As we all know there are the five stages of grief which we can put to everyday life. These five stages are denial, anger, bargaining, depression, and acceptance. I used to only believe we used these things for the loss of a loved one or something in that sort but, lately, I go through these five stages every single morning before I have to go to class.
1. Denial
Whenever I wake up I glance at my phone and automatically press snooze. It cannot be 7 a.m. already, I must have at least five more minutes... or 20. Though, I would love to be the person who glances at the time and trusts it, it is just not in my blood. I planned on looking cute today and perhaps wearing anything but leggings or sweatpants; that is not going to happen.

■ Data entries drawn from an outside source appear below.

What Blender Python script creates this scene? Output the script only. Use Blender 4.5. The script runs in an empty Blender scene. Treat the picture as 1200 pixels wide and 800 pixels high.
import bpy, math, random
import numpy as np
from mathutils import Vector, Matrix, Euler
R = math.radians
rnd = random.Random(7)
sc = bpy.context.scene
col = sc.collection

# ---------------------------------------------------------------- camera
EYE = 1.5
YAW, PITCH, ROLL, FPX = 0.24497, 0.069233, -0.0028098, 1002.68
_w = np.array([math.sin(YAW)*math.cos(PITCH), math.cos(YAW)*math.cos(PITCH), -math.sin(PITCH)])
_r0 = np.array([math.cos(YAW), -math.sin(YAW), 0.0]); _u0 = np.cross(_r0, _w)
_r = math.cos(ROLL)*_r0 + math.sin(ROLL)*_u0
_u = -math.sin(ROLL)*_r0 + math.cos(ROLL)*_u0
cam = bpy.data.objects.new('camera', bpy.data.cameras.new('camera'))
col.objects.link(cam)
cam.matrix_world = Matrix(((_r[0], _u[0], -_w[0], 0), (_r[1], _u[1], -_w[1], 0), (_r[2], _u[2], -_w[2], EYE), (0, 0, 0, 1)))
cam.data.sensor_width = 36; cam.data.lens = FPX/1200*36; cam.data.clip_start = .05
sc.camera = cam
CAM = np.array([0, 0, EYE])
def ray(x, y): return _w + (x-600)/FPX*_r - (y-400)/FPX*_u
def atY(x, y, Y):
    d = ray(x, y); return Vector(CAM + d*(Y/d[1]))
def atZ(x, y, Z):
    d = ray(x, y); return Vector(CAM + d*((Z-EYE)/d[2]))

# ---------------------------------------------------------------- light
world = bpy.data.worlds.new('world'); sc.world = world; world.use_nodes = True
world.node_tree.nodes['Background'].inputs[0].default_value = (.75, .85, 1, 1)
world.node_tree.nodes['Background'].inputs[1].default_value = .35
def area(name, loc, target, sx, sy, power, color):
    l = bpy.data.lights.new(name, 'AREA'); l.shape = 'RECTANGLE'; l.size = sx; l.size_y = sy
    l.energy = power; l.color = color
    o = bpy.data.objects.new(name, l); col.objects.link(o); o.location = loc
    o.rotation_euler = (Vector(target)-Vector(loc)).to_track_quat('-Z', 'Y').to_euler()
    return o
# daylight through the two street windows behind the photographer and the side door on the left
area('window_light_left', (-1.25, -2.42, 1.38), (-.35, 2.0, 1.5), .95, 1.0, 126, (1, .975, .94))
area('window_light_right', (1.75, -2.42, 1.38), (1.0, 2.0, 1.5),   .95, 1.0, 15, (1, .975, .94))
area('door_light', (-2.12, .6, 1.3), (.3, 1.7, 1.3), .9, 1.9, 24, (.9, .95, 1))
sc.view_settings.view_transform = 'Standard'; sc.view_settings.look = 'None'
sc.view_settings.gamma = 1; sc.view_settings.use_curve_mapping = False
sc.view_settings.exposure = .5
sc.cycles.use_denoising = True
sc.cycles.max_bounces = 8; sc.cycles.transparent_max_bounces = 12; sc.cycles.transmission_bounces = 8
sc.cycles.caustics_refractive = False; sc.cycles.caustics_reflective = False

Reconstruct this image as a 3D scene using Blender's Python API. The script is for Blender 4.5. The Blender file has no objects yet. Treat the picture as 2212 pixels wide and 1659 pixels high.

I am happy with being unattractive and in denial as long as I get those last few minutes.
2. Anger
Once my alarm goes off for the fifth time in 20 minutes, I can't help but get violent. I know I shouldn't blame the clock since I decided to stay up way too late but I just can't help myself. I am truly one of those people that you don't talk to till they have a cup of coffee. I envy those morning people, they don't understand the pain and torture I feel when the alarm shows 7 a.m.
3. Bargaining
Every morning begins with the checking of my school email. I pray to all the gods in existence that this 9 a.m. has been cancelled, though, it never is. All you can do is hope, I mean I would kill for that extra hour or two of sleep, please... please have class cancelled. It is all I want in life and, I promise, I will do better tomorrow.
4. Depression
I finally come to terms with that I have to get up. Actually no, I feel like the world is crumbling down on me. Nothing has blessed me with the little few extra hours I needed this morning and all I can do is mentally break down under my covers. It is so warm and I just never want to leave. Why does life have to be so cruel?
5. Acceptance
I have come to accept my fate. Instead of facing my responsibilities and everything I hoped to accomplish this morning, I decide to turn off the alarms and just sleep. I'm sure the professor wont miss me too much and thank the Lord that the notes are online. Maybe I will try harder tomorrow but... thats exactly what I said yesterday. Oh well, goodnight, five stages, I'll fight with you again tomorrow.
So, sometimes mornings don't go as planned and sometimes, you have to roll with the punches. If you aren't a morning person then don't take those early classes unless you have to. All that sometimes matters is that you tried and I try every morning.